From Access to Inclusion to Belonging
A practical, real-world blueprint for an Upper Valley where every body, mind, and voice is expected, respected, and celebrated.
1. Access: Opening the Door
Access is the first promise: “You can get in.”
Picture a downtown café with a smooth, level entrance, a lever handle you can nudge with an elbow, and menus printed in Braille and large type. Picture a municipal website whose alt-text paints each photo for screen-reader users as vividly as a sighted visitor sees it. Access is the ramp, the caption button, the service-dog welcome sign. It is the literal doorway through which everyone—wheelchair rider, elder with a cane, Deaf teenager reading lips—can cross the threshold.
Access asks two simple questions: Can you enter the space? and Can you reach the content?
2. Inclusion: Inviting People All the Way In
Inclusion goes further and asks: “Now that you’re inside, are you truly welcomed and supported?”
Return to that same café on poetry night. A barista greets each guest by name and guides them to a front-row table set aside for wheelchairs and walkers. The emcee checks the microphone level and the caption monitor before introducing the first poet. When a customer orders a blended drink, the barista walks out from behind the counter and hands over a touch-screen tablet at lap height; nobody has to crane a neck or raise a voice.
Inclusion is the PTA meeting that provides ASL interpreters because someone might need them, not because someone had to ask. It is the HR packet that begins with, “Here’s how to request accommodations,” rather than tucking that line into the fine print.
Inclusion signals that your presence was anticipated, your participation was planned, and your needs were part of the budget.

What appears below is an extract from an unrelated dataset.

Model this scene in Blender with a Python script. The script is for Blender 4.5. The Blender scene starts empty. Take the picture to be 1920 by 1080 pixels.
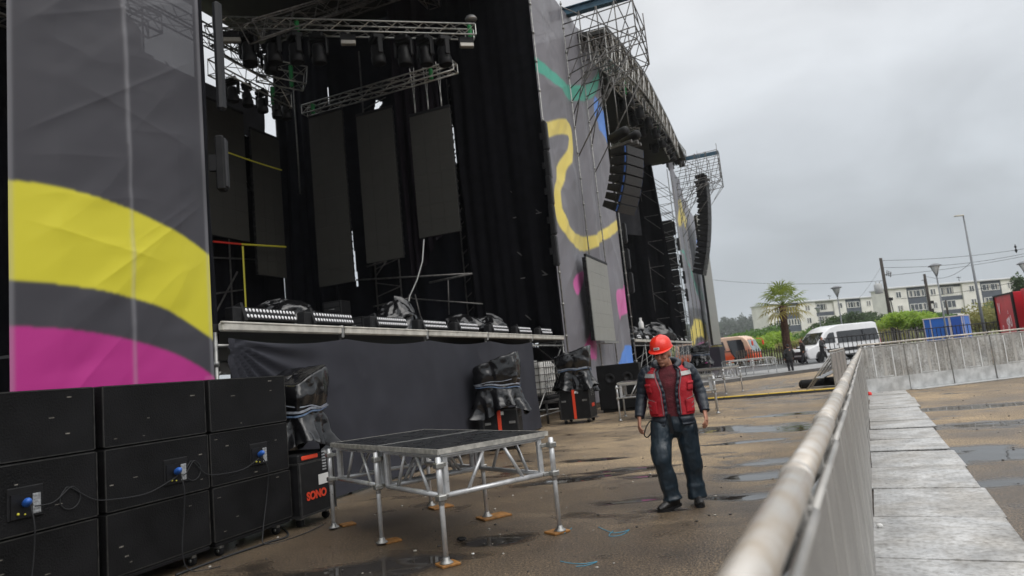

3. Belonging: Making the Space Theirs and Ours
Belonging transforms a welcome into a home. It states: “This place was designed with you in mind, and it will keep evolving because you are here.”
Belonging feels like walking into work on Monday and leaving the social mask at the door. The autistic graphic designer no longer rehearses small talk; fluorescent bulbs have been swapped for warm LEDs, and brainstorming happens in shared documents so quiet thinkers are heard. The project manager who uses a wheelchair rolls down hallways where tables were spaced with intention, not shoved aside at the last moment. A colleague with chronic fatigue schedules camera-off breaks without apology. In this office, performance reviews celebrate problem-solving rather than endurance of discomfort.
Belonging sounds like the gentle hum of early-morning grocery aisles during Sensory-Friendly Sunday. Overhead music stays low, the PA system keeps quiet, and checkout scanners chirp instead of beep. A neurodiverse father shops with his twins, one stimming happily in the cart, the other following a visual map offered at the entrance. No one stares; the environment already assumes their arrival.
Belonging looks like a community-theater poster where the wheelchair icon and signing-hands symbol appear right beside the show dates. It looks like public hearings with live CART captions and Spanish interpretation streaming through headsets. It looks like boardrooms where disabled leaders chair committees rather than merely consult.
Belonging means masking is never required—whether the mask hides disability, culture, sexuality, or mental health. It means the community delights in each person’s unfiltered self.
Belonging reminds us: You are not an accommodation. You are a co-architect.